A primeira vez que ouvi a sua voz fiquei estarrecida. “A carne mais barata do mercado é a carne negra”, cantava ela, num misto de ironia, renúncia e sublevação. Canção-baque, a cada frase, saída das profundezas da sua garganta como de uma ferida aberta, que dói a cada vogal estendida. Era Elza Soares.
Com o tempo, fui descobrindo mais canções e percebendo que aquela mulher-fraga cantava com a crueza da vida, na dose que a viveu.
Nasceu no “planeta fome” e, aos vinte um anos de idade, já era viúva, já tinha perdido dois filhos e já tinha outros cinco para criar. Ganhou e perdeu mais filhos depois disso. Um deles por sequestro. Viu morrer a mãe tragicamente e depois o amor da sua vida. O mesmo que lhe bateu durante anos. Trabalhou sempre muito e foi cantando, quando podia, para sobreviver (em todos os sentidos).

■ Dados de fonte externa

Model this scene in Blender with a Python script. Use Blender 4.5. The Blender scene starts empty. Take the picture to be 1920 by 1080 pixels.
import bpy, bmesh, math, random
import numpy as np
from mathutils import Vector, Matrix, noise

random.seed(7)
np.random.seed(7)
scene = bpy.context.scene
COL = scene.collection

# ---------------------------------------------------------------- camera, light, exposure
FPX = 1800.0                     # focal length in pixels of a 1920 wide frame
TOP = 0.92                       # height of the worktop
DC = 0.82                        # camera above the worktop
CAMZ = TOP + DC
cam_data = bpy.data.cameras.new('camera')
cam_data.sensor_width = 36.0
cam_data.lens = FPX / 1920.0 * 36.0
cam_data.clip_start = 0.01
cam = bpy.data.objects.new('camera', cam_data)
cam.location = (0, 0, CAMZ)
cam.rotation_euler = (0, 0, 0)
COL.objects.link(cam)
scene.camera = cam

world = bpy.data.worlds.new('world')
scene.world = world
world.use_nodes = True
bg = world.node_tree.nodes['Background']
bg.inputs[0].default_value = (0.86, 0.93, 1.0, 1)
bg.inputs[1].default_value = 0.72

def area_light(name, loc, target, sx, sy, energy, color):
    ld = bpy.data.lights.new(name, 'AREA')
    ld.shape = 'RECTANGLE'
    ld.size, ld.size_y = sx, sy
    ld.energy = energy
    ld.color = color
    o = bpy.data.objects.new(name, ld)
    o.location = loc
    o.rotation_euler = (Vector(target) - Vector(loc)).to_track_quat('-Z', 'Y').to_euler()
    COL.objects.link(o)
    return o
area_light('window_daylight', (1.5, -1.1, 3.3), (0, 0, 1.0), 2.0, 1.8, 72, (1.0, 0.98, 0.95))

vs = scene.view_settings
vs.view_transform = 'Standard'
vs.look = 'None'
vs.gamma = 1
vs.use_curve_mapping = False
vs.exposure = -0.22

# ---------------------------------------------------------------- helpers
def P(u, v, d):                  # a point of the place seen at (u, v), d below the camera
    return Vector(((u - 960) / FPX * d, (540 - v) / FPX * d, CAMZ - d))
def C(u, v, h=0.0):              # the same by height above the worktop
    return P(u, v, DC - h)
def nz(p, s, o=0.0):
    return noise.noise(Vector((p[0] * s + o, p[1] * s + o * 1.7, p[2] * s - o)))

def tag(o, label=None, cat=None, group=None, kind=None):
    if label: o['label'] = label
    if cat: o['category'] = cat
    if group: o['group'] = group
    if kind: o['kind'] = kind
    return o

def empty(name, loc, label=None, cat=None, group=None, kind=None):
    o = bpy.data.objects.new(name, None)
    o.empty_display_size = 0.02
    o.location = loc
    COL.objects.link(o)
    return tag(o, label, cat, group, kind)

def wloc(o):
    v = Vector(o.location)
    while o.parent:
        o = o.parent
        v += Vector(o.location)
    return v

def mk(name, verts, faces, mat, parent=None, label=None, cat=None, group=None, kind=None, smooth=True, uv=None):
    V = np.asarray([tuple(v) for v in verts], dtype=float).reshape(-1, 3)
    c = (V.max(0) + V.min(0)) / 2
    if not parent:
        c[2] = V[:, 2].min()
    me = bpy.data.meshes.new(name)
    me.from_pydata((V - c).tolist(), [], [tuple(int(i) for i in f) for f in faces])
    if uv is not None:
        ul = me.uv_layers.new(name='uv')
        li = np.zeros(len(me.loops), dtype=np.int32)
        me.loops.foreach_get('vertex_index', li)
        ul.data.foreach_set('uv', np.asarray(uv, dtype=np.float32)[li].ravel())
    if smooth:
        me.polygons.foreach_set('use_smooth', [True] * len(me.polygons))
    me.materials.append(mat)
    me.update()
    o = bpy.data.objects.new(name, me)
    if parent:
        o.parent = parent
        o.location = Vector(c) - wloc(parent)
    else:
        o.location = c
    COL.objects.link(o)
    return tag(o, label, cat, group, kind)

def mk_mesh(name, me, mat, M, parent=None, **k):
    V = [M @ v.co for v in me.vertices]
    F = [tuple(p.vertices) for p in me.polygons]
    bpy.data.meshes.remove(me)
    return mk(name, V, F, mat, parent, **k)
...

Ser mulher em grande parte do mundo é muito duro. Ser mulher negra, pior. Pobre, ainda por cima. Tê-la viva-da-silva, num palco, aos oitenta e seis anos, cantando com o mesmo poder subterrâneo, com a mesma majestade inabalável, é uma prova de Resistência (com erre grande). Sobretudo porque não foi um concerto de celebração de carreira, alimentado a êxitos do passado. Foi concerto de disco novo, muito aclamado, pelo risco, pela frescura, pela ousadia.
A Mulher do Fim do Mundo é o álbum que faz jus à sua particularidade. É belo e estranho como a flor do maracujá e tem a grande virtude de, tal como Elza, viver no limbo. É uma espécie de equilibrismo entre o grotesco e o sublime, entre a treva e a elevação, entre o lixo e o éter. Com noise e samba, choro e punk, tradição e experimentalismo.
No palco, aparece sentada num trono revestido a sacos de plástico, cantando como sempre cantou, com o microfone nas entranhas. Pede gritos, manda beijinhos e reafirma que quer “cantar até ao fim”, não perdendo a oportunidade de falar sobre a violência contra as mulheres, especialmente através do tema Maria da Vila Matilde. Incita à denúncia, divulga o número de telefone da APAV e pede que cantemos juntas “Cê vai se arrepender de levantar a mão pra mim”. É sororidade, é ativismo, mas é também justiça poética, por todos os anos que viveu com Garrincha, sem poder acusá-lo publicamente de violência doméstica.
No Brasil, os números são assustadores, a cada sete minutos há uma denúncia de violência de género, a taxa de feminicídios é a quinta maior no mundo e, no caso dos homicídios de mulheres negras, o crescimento ultrapassou os 50% só na última década. Mas ainda mais terrível é a estatística da violência contra a população LGBT, em que o Brasil se destaca como o país do mundo onde mais se mata gays, lésbicas, crossdressers e transexuais, tendo registado sozinho 42% de todos os homicídios de pessoas trans no ano de 2015!
(E falando de outra diva) é por estas e por outras que para ser Liniker Barros é preciso muita coragem. Ser mulher (nascida em corpo de homem), negra e trans, orgulhosa no palco, afirmando a sua identidade, e celebrando, com música, todo o atrevimento, é honrar o legado de Elza, subir a fasquia das liberdades e “sambar na cara” do patriarcado graciosa e implacavelmente.
Mais um concerto inspirador, que demonstra a vitalidade da música brasileira e o nosso privilégio de partilhar a mesma língua e entender tudo o que é cantado, sem perder pitada na tradução. Liniker é uma jovem cantautora, que faz jus à tradição da música negra, sobretudo pela sua atitude-diva e pela festa de arromba que faz questão de atear. Mas, para lá da música, o que retiro do seu concerto na Casa da Música, tal como da lição de Elza Soares no Coliseu de Lisboa, é a carga política que vibra na sua (simples e concreta) existência, toda a coragem e exemplo de Resistência.
E é por isso que hoje subo ao palco paramentada de Elza, desejando que Nossa Senhora do Fim do Mundo nos dê força para a luta, até que viver na Terra seja menos hostil para as mulheres!